Can he politically survive the worst legal torments that could weaken his most powerful benefactor in the event in the AG’s Office goes nuclear? Most sources say yes. For the next two years? Definitely; to the source’s point, particularly if the commitments come in now. And they have. Agree or disagree with his politics, even amid law enforcement scrutinizing of the needle-threading legislation he enabled, Sweeney excels at individuating himself, through the friendly upkeep of relationships, and for all the aforementioned reasons. The web of the senate sticks to itself.

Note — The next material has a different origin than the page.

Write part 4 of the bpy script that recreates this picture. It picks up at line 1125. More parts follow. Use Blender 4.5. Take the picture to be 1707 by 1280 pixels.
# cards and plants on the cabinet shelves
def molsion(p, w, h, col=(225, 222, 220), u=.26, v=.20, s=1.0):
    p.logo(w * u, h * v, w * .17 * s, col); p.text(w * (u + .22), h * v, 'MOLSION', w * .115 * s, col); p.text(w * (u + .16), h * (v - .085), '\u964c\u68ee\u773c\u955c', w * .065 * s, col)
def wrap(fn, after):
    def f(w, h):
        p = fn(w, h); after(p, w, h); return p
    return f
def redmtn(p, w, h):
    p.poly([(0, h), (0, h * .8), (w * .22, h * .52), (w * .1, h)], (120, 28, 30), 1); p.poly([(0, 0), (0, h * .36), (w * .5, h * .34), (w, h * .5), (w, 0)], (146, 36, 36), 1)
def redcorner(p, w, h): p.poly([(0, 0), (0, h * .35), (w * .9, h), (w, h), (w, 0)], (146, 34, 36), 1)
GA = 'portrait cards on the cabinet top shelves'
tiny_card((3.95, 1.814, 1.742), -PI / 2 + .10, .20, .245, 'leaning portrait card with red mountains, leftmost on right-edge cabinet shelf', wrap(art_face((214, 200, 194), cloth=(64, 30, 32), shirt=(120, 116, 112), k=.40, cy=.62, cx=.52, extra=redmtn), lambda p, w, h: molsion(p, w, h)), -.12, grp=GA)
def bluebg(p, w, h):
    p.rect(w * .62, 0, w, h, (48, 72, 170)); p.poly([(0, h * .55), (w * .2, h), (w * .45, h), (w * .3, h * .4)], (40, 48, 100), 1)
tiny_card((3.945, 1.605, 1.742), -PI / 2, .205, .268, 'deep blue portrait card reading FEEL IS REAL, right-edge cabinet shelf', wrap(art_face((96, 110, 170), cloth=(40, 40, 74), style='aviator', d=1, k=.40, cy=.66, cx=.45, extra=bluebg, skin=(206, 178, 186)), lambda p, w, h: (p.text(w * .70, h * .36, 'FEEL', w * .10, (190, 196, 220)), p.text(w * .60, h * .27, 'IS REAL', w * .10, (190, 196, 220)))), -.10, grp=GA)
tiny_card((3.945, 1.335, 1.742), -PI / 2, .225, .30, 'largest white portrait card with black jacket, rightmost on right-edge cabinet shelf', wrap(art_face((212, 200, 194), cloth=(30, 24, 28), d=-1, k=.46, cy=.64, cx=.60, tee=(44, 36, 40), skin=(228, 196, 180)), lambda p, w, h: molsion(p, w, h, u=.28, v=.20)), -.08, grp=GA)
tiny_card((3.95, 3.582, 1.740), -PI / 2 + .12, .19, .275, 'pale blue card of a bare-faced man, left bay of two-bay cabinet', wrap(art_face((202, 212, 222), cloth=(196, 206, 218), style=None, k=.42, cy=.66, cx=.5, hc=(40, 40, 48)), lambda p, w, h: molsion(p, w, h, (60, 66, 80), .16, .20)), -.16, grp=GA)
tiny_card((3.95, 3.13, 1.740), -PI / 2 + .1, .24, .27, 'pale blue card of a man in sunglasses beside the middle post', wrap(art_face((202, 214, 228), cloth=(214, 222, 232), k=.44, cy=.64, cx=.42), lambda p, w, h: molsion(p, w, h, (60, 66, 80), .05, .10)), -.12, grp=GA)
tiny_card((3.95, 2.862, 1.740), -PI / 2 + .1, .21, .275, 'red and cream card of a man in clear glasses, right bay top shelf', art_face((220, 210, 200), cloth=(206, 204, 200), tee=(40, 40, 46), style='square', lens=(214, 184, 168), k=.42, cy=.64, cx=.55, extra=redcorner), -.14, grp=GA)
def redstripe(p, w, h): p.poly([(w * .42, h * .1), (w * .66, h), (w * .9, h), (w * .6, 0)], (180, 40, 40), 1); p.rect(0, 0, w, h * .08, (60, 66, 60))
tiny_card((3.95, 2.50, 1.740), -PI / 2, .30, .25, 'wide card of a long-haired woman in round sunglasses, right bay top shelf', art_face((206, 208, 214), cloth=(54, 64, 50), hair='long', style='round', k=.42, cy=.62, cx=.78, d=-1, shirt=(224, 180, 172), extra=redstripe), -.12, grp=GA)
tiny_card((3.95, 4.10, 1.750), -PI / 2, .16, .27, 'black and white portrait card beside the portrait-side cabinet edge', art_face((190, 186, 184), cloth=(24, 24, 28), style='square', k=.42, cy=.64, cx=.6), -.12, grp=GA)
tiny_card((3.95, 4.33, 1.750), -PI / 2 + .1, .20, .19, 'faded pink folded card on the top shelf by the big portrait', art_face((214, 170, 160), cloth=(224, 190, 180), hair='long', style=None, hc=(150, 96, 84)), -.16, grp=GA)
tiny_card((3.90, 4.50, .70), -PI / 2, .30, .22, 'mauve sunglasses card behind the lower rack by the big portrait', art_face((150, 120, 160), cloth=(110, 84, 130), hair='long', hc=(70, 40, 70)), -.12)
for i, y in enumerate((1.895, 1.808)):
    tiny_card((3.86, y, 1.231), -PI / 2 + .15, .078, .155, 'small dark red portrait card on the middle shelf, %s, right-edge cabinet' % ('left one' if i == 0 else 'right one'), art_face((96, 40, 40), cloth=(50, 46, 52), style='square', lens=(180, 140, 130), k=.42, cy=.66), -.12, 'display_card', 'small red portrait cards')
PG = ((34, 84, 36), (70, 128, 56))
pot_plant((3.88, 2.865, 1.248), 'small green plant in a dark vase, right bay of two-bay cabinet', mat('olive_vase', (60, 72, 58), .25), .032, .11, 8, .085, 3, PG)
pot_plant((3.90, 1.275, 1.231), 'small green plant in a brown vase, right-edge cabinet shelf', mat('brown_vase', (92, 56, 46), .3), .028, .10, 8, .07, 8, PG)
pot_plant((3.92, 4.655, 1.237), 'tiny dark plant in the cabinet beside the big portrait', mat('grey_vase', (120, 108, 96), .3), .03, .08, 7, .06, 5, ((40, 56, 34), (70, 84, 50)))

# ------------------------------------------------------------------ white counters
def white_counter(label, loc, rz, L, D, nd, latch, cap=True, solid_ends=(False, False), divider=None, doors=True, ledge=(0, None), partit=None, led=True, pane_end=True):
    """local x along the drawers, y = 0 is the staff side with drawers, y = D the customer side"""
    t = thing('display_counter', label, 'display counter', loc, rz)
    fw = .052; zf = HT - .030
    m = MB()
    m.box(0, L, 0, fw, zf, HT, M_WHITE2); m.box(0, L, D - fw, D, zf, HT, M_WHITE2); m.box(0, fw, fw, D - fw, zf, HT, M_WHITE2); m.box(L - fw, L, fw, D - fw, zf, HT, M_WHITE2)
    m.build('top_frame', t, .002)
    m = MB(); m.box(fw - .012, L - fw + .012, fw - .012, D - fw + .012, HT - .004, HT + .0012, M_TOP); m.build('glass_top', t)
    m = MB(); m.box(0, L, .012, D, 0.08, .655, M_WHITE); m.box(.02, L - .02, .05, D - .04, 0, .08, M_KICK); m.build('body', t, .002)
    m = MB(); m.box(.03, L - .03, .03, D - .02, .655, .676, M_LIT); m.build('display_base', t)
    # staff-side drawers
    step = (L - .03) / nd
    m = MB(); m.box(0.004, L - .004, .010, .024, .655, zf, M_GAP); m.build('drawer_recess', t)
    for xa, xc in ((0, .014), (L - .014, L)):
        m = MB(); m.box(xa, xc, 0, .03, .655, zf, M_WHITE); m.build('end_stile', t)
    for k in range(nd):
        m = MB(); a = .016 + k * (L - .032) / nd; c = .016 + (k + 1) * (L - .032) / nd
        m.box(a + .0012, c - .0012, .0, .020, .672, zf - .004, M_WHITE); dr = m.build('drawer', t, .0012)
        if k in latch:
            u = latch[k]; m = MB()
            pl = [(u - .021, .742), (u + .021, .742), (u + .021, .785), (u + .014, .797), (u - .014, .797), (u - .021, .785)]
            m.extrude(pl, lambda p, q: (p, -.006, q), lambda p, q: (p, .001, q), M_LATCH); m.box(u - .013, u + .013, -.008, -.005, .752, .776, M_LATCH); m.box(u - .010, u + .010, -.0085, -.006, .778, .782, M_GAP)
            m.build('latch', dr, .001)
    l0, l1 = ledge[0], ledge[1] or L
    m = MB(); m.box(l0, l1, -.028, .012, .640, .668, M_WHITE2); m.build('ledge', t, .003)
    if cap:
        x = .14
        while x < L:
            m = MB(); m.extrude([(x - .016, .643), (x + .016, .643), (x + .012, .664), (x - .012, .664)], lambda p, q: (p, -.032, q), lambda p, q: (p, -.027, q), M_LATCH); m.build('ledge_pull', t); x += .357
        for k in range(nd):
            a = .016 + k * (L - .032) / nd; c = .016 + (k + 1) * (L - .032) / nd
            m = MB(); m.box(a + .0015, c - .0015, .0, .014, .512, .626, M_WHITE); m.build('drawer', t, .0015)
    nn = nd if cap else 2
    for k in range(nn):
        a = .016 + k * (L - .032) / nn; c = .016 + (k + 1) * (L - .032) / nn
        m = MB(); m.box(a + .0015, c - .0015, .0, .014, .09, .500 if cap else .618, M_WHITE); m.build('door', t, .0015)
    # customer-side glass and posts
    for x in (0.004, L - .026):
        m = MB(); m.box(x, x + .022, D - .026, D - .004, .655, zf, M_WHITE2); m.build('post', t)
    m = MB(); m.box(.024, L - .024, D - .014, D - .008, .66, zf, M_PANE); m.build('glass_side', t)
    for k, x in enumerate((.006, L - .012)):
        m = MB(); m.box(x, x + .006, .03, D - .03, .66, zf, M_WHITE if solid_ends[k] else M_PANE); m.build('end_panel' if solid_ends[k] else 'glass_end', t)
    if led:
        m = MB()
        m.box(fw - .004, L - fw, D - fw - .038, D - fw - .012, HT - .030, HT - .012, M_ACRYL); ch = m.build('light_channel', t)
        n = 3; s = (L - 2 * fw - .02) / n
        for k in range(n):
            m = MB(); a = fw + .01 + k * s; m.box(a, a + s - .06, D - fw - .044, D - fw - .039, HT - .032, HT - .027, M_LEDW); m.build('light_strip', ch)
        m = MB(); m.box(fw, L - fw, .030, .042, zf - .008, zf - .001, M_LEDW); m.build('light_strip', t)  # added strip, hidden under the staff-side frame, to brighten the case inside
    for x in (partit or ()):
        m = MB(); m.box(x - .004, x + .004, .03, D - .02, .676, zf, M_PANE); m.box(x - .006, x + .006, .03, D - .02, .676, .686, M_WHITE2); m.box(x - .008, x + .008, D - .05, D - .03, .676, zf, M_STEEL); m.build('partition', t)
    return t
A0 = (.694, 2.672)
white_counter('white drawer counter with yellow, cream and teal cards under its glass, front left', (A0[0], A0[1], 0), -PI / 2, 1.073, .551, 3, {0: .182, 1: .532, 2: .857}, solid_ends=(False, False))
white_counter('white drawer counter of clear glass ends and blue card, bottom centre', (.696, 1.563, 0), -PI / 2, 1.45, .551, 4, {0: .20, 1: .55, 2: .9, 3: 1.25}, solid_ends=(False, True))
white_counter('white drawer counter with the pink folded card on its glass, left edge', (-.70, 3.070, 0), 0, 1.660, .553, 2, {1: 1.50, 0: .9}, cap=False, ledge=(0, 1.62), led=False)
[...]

Can he, on the strength of the relationships he’s so carefully cultivated, summon the statewide organization out of the south needed to be governor, to gut through a Democratic Primary, even dragging the self-imposed stockade of his pensions and benefits overhaul and ongoing designs and Christie history and with the shadows of South Jersey still over him up north, conceivably against an incumbent from his own party, or a new northern name in training? Few say yes. Too much human wilderness to cross. But just as Weinberg said once as he re-calibrated that day in 2016, Steve Sweeney will always – or for a little longer anyway, given the organizational atmospherics softened by his own ironworker’s touch – have the senate presidency.